Dona Antonia era benzedeira. Em casa, mesmo morando numa grande capital, como São Paulo, para certas enfermidades ou “ziquizilas”, minha avó sempre chamava Dona Antonia. Para alguns casos, como quebranto, arca caída, minha avó mesma benzia. Lembro-me de Dona Antonia falando baixinho perto de mim. Bem menina, eu ficava com vergonha e escondia a boca entre as mãos para rir. Havia todo um ritual: antes mesmo de “pôr as mãos” sobre minha cabeça ou em qualquer outra parte do corpo, D. Antonia sussurrava algo, entoando como cantiga de procissão. Falava de olhos fechados, num sentido de reverência, postura humilde. Mas não falava comigo. Apertava o alto de meu umbigo e me deixava ver um sorriso leve em seu rosto.
De repente, D. Antonia abria os olhos, quase que em câmera lenta. De dentro deles, uma fantástica luz. Ela não mais me olhava no rosto e sim para onde estava o objeto de minha enfermidade. Seu olhar parecia que passava por dentro de mim. Um olhar calmo, generoso, porém palpável.
Um grande silêncio tomava conta do lugar. No terreiro, ouviam-se os meninos jogando bola e o cachorro correndo atrás. Mas era tão distante o som...Quase fim de tarde, quando o sol torna-se alaranjado, e D.Antonia havia desaparecido de minha frente enquanto eu olhava pela janela. Cheguei a pensar que realmente ela havia sumido, como nas histórias de anjo que minha avó contava. Mas nesse tempo em que eu olhava o cenário do fim do dia, D. Antonia ia para o fundo da casa e voltava com alguns raminhos. Instantaneamente, o lugar ganhava um cheiro especial, um cheiro que até hoje tenho das tardes de sol alaranjado.
D.Antonia me pedia para ficar com as mãos sobre os joelhos, com as palmas para cima.
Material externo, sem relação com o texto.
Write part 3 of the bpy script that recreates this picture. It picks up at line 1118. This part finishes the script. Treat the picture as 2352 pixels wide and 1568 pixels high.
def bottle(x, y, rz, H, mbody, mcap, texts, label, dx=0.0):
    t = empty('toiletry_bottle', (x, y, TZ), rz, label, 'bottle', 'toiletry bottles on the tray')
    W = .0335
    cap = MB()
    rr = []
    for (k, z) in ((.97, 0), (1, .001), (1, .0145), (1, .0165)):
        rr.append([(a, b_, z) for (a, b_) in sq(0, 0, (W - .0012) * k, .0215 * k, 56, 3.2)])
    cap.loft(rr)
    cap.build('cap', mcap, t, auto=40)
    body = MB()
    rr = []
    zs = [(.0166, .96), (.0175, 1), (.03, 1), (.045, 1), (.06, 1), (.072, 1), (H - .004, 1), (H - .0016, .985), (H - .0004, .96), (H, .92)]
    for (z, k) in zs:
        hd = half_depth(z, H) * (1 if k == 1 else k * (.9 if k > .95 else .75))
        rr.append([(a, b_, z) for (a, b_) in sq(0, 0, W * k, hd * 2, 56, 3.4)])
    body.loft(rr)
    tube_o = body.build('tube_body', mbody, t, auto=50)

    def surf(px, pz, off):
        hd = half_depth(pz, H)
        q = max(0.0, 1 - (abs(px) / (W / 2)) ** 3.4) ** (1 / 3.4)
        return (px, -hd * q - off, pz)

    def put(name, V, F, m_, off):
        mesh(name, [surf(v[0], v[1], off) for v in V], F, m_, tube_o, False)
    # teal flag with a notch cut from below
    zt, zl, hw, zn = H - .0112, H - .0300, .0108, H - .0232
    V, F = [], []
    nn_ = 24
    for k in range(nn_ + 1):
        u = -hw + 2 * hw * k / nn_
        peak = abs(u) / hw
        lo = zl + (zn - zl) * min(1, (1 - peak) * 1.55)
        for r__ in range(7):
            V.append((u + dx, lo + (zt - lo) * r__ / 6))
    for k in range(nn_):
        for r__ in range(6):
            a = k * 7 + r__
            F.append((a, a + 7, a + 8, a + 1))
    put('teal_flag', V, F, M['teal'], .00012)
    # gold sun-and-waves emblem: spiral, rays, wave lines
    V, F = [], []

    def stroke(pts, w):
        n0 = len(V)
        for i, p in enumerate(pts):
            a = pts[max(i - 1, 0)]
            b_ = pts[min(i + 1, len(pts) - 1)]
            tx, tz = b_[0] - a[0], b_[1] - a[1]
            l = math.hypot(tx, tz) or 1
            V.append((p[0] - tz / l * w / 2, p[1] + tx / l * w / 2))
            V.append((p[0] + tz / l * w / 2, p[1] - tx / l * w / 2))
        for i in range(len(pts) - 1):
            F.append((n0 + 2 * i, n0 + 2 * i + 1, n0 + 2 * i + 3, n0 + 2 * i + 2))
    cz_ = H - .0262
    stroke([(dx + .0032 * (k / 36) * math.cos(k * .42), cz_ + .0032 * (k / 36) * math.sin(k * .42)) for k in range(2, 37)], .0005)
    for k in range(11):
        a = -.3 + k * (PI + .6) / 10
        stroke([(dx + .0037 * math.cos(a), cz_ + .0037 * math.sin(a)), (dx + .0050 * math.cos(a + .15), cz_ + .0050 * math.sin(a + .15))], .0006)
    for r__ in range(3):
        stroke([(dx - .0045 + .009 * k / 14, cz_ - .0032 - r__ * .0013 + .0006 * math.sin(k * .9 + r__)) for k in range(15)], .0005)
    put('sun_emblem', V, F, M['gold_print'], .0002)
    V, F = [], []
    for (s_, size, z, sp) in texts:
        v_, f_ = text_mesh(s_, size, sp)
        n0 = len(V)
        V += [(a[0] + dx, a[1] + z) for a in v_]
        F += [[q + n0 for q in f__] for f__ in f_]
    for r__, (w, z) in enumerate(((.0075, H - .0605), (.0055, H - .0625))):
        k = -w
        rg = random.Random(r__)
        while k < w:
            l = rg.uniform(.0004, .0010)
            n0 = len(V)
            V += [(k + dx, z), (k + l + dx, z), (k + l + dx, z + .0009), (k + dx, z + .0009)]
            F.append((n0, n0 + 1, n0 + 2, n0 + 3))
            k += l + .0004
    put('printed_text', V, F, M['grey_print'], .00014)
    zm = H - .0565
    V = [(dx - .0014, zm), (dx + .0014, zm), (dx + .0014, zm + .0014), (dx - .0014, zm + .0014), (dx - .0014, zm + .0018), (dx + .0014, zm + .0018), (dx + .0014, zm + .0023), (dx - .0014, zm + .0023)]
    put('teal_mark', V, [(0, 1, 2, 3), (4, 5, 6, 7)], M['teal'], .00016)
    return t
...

Eu precisava fechar os olhos. Mas, nessa posição, eu sempre achava que alguma coisa iria aparecer em minhas mãos. Então, fechava muito bem apenas um olho e o outro eu mantinha entreaberto. Mas nada acontecia.
Outra vez, D. Antonia começava um sussurro. Dessa vez, mais alto e nítido:
Coberto com manto de Jesus Cristo, essa filha estará salva de todos os maus olhados, da inveja, do ciúmes...com proteção de Anjo Gabriel que encontrou a virgem santíssima e lhe saudou três vezes: o braço de Deus detenha quem fizer mal, o braço de Deus detenha quem fizer mal, o braço de Deus detenha quem fizer mal... amém.
O som me embalava e eu quase adormecia sentada na cadeira. A dor, se tinha, não lembrava mais dela. Apenas um certo sono e um cheiro de raminhos. Às vezes, as folhinhas batiam no meu rosto quando, com elas, se fazia o Nome-do-Pai. Achava bom as gotinhas de água das folhinhas respingarem
Eu abria os olhos quando eu não mais ouvia D. Antonia falar e quando eu não mais sentia os raminhos. Ela me deixava quietinha, sentada. Quando via que os olhos se abriam, um de cada vez, ela me dava um copo com água e pedia que voltasse no outro dia.
Sem muitas forças nas pernas, não adiantava querer voltar correndo para casa. Tudo parecia em câmera lenta, como o olhar de D. Antonia. Caminhava para casa, sem fazer questão de chegar logo. O sol estava se pondo e eu não mais sentia dor.
Alguns anos depois, perguntei à minha avó por que D. Antonia sussurrava bem baixinho, antes de começar a benzer. Minha avó dizia que ela conversava com meu Anjo da Guarda, pedindo permissão para cuidar de mim.